De ce fait, il conteste donc la propriété des 30 comptes logés à Monaco et expertisés. Karim Wade affirme qu'il n'en possède qu'un seul. Il trouve également ''fantaisiste'' le chiffre de 99 milliards de Francs CFA qu'on lui attribue et qui serait l’addition de versements faits dans ces comptes pendant dix (10) ans, de 2002 à 2013.
 
''Cette addition de sommes versées depuis des années et dépensées dans des comptes différents n’a aucun sens (certaines sommes étant comptabilisées plusieurs fois), les sommes versées n’étant plus dans le patrimoine des titulaires des comptes. Et ne pouvant pas a fortiori être dans mon patrimoine'', réfute-t-il. 
 
L'ex-ministre affirme également qu'il n’y a jamais eu de flux financiers entre son compte et les autres comptes. ''Aucun transfert, dit-il, n’a été noté d’un seul de ces comptes vers le mien et inversement''.
 
D'où ces interrogations : ''comment peut-on concevoir que les propriétaires de sociétés qui reçoivent de l’argent qu’ils versent dans leurs comptes pendant dix (10) ans ne me transfèrent rien ? D’ailleurs la question est de savoir si on s’intéresse à mon patrimoine actuel ou passé, un patrimoine étant d’ailleurs appelé à changer avec le temps ; comment peut-on être propriétaire de sociétés qui valent 800 milliards sans avoir jamais reçu un (01) franc pendant toutes ces années ?''
 
En attendant que la CREI apporte des réponses, lors d'un procès ou en une autre occasion, Karim Wade a convoqué le président Macky Sall dans sa ligne de défense.
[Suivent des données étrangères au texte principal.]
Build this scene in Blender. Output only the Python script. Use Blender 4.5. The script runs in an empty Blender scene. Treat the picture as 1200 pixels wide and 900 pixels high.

Sans doute souhaite-t-il l'intervention du chef de l'État dans la procédure ? Toujours est-il qu'il doute que toutes ''ses'' informations aient pu être portées à la connaissance du Président. À son avis, Macky Sall, comme une certaine opinion, est ''victime d’une grande manipulation et d’une campagne d’intoxication''.